■ MATERIAL PROVIDED:
------------------------------------------------------------
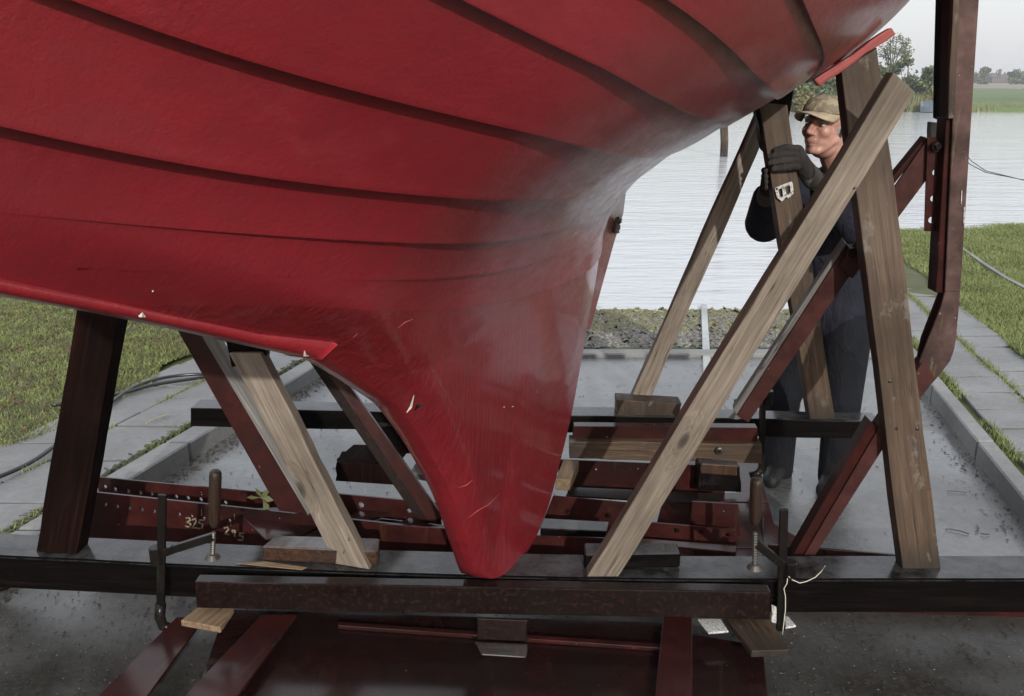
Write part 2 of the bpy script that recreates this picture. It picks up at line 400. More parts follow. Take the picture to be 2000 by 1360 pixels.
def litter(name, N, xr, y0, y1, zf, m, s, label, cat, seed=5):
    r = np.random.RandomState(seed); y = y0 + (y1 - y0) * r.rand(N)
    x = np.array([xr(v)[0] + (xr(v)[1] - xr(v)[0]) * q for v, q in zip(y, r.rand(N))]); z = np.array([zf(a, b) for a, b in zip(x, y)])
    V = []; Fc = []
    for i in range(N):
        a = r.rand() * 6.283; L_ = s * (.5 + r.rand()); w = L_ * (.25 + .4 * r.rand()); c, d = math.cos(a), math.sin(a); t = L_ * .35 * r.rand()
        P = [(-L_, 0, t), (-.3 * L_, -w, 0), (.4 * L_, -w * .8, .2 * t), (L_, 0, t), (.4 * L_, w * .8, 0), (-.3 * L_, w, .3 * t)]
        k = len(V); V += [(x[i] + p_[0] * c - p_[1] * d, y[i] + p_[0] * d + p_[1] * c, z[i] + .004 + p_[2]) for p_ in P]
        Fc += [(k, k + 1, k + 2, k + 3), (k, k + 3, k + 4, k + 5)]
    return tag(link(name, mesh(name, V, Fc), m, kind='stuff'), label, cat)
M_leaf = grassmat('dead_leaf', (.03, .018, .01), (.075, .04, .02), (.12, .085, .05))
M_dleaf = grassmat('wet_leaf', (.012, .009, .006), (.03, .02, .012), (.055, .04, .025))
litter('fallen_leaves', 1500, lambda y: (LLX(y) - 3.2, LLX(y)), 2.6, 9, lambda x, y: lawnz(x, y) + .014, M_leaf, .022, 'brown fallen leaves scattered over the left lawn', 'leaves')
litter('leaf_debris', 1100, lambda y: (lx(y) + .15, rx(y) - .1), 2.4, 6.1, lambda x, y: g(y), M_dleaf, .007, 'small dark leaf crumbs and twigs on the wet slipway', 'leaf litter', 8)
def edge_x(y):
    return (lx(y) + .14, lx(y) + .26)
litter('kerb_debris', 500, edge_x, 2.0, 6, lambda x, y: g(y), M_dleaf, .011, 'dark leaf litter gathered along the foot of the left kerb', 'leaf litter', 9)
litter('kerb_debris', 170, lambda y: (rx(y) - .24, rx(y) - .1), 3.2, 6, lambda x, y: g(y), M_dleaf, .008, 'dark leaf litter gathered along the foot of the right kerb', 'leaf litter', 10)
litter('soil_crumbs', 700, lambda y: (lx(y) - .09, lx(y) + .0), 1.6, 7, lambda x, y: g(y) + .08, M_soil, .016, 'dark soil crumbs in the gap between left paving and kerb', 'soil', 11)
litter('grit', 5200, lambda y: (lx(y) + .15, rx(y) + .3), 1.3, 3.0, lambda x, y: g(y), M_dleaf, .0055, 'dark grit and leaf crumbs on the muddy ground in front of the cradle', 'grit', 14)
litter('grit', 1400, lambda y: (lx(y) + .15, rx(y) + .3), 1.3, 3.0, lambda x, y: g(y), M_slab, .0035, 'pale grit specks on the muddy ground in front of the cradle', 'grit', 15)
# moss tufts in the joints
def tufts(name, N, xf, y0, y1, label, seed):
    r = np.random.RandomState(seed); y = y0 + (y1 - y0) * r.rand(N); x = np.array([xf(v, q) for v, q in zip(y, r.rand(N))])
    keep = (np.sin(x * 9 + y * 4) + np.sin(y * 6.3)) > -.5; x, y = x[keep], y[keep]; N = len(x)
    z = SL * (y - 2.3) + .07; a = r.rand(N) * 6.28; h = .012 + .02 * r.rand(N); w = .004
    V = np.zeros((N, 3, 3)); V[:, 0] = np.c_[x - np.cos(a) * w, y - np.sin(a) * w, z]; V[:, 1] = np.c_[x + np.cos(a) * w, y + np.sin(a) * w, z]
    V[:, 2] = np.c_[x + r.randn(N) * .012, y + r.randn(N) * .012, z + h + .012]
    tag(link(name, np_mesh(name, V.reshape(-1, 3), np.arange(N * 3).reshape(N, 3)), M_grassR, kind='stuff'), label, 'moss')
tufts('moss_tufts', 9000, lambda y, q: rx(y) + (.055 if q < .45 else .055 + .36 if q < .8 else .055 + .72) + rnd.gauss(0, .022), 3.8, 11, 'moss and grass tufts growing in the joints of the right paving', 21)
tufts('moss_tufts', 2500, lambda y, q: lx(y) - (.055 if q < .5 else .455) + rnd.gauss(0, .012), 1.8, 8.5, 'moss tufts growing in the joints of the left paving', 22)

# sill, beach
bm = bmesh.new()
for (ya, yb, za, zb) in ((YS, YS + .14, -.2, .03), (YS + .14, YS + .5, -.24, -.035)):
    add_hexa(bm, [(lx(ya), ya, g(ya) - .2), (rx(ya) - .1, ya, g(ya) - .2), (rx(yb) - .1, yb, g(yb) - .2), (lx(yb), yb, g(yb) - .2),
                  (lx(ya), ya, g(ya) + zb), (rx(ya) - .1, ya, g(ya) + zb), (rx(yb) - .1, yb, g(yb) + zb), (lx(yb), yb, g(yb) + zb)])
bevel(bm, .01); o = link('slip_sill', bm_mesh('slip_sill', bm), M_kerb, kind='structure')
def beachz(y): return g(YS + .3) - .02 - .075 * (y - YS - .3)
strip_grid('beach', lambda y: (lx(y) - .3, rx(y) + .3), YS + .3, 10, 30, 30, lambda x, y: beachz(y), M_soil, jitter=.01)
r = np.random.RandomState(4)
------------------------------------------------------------
Repeat the material exactly as it reads, without any of its pictures.

■ TASK OUTPUT:
Write part 2 of the bpy script that recreates this picture. It picks up at line 400. More parts follow. Take the picture to be 2000 by 1360 pixels.
def litter(name, N, xr, y0, y1, zf, m, s, label, cat, seed=5):
    r = np.random.RandomState(seed); y = y0 + (y1 - y0) * r.rand(N)
    x = np.array([xr(v)[0] + (xr(v)[1] - xr(v)[0]) * q for v, q in zip(y, r.rand(N))]); z = np.array([zf(a, b) for a, b in zip(x, y)])
    V = []; Fc = []
    for i in range(N):
        a = r.rand() * 6.283; L_ = s * (.5 + r.rand()); w = L_ * (.25 + .4 * r.rand()); c, d = math.cos(a), math.sin(a); t = L_ * .35 * r.rand()
        P = [(-L_, 0, t), (-.3 * L_, -w, 0), (.4 * L_, -w * .8, .2 * t), (L_, 0, t), (.4 * L_, w * .8, 0), (-.3 * L_, w, .3 * t)]
        k = len(V); V += [(x[i] + p_[0] * c - p_[1] * d, y[i] + p_[0] * d + p_[1] * c, z[i] + .004 + p_[2]) for p_ in P]
        Fc += [(k, k + 1, k + 2, k + 3), (k, k + 3, k + 4, k + 5)]
    return tag(link(name, mesh(name, V, Fc), m, kind='stuff'), label, cat)
M_leaf = grassmat('dead_leaf', (.03, .018, .01), (.075, .04, .02), (.12, .085, .05))
M_dleaf = grassmat('wet_leaf', (.012, .009, .006), (.03, .02, .012), (.055, .04, .025))
litter('fallen_leaves', 1500, lambda y: (LLX(y) - 3.2, LLX(y)), 2.6, 9, lambda x, y: lawnz(x, y) + .014, M_leaf, .022, 'brown fallen leaves scattered over the left lawn', 'leaves')
litter('leaf_debris', 1100, lambda y: (lx(y) + .15, rx(y) - .1), 2.4, 6.1, lambda x, y: g(y), M_dleaf, .007, 'small dark leaf crumbs and twigs on the wet slipway', 'leaf litter', 8)
def edge_x(y):
    return (lx(y) + .14, lx(y) + .26)
litter('kerb_debris', 500, edge_x, 2.0, 6, lambda x, y: g(y), M_dleaf, .011, 'dark leaf litter gathered along the foot of the left kerb', 'leaf litter', 9)
litter('kerb_debris', 170, lambda y: (rx(y) - .24, rx(y) - .1), 3.2, 6, lambda x, y: g(y), M_dleaf, .008, 'dark leaf litter gathered along the foot of the right kerb', 'leaf litter', 10)
litter('soil_crumbs', 700, lambda y: (lx(y) - .09, lx(y) + .0), 1.6, 7, lambda x, y: g(y) + .08, M_soil, .016, 'dark soil crumbs in the gap between left paving and kerb', 'soil', 11)
litter('grit', 5200, lambda y: (lx(y) + .15, rx(y) + .3), 1.3, 3.0, lambda x, y: g(y), M_dleaf, .0055, 'dark grit and leaf crumbs on the muddy ground in front of the cradle', 'grit', 14)
litter('grit', 1400, lambda y: (lx(y) + .15, rx(y) + .3), 1.3, 3.0, lambda x, y: g(y), M_slab, .0035, 'pale grit specks on the muddy ground in front of the cradle', 'grit', 15)
# moss tufts in the joints
def tufts(name, N, xf, y0, y1, label, seed):
    r = np.random.RandomState(seed); y = y0 + (y1 - y0) * r.rand(N); x = np.array([xf(v, q) for v, q in zip(y, r.rand(N))])
    keep = (np.sin(x * 9 + y * 4) + np.sin(y * 6.3)) > -.5; x, y = x[keep], y[keep]; N = len(x)
    z = SL * (y - 2.3) + .07; a = r.rand(N) * 6.28; h = .012 + .02 * r.rand(N); w = .004
    V = np.zeros((N, 3, 3)); V[:, 0] = np.c_[x - np.cos(a) * w, y - np.sin(a) * w, z]; V[:, 1] = np.c_[x + np.cos(a) * w, y + np.sin(a) * w, z]
    V[:, 2] = np.c_[x + r.randn(N) * .012, y + r.randn(N) * .012, z + h + .012]
    tag(link(name, np_mesh(name, V.reshape(-1, 3), np.arange(N * 3).reshape(N, 3)), M_grassR, kind='stuff'), label, 'moss')
tufts('moss_tufts', 9000, lambda y, q: rx(y) + (.055 if q < .45 else .055 + .36 if q < .8 else .055 + .72) + rnd.gauss(0, .022), 3.8, 11, 'moss and grass tufts growing in the joints of the right paving', 21)
tufts('moss_tufts', 2500, lambda y, q: lx(y) - (.055 if q < .5 else .455) + rnd.gauss(0, .012), 1.8, 8.5, 'moss tufts growing in the joints of the left paving', 22)

# sill, beach
bm = bmesh.new()
for (ya, yb, za, zb) in ((YS, YS + .14, -.2, .03), (YS + .14, YS + .5, -.24, -.035)):
    add_hexa(bm, [(lx(ya), ya, g(ya) - .2), (rx(ya) - .1, ya, g(ya) - .2), (rx(yb) - .1, yb, g(yb) - .2), (lx(yb), yb, g(yb) - .2),
                  (lx(ya), ya, g(ya) + zb), (rx(ya) - .1, ya, g(ya) + zb), (rx(yb) - .1, yb, g(yb) + zb), (lx(yb), yb, g(yb) + zb)])
bevel(bm, .01); o = link('slip_sill', bm_mesh('slip_sill', bm), M_kerb, kind='structure')
def beachz(y): return g(YS + .3) - .02 - .075 * (y - YS - .3)
strip_grid('beach', lambda y: (lx(y) - .3, rx(y) + .3), YS + .3, 10, 30, 30, lambda x, y: beachz(y), M_soil, jitter=.01)
r = np.random.RandomState(4)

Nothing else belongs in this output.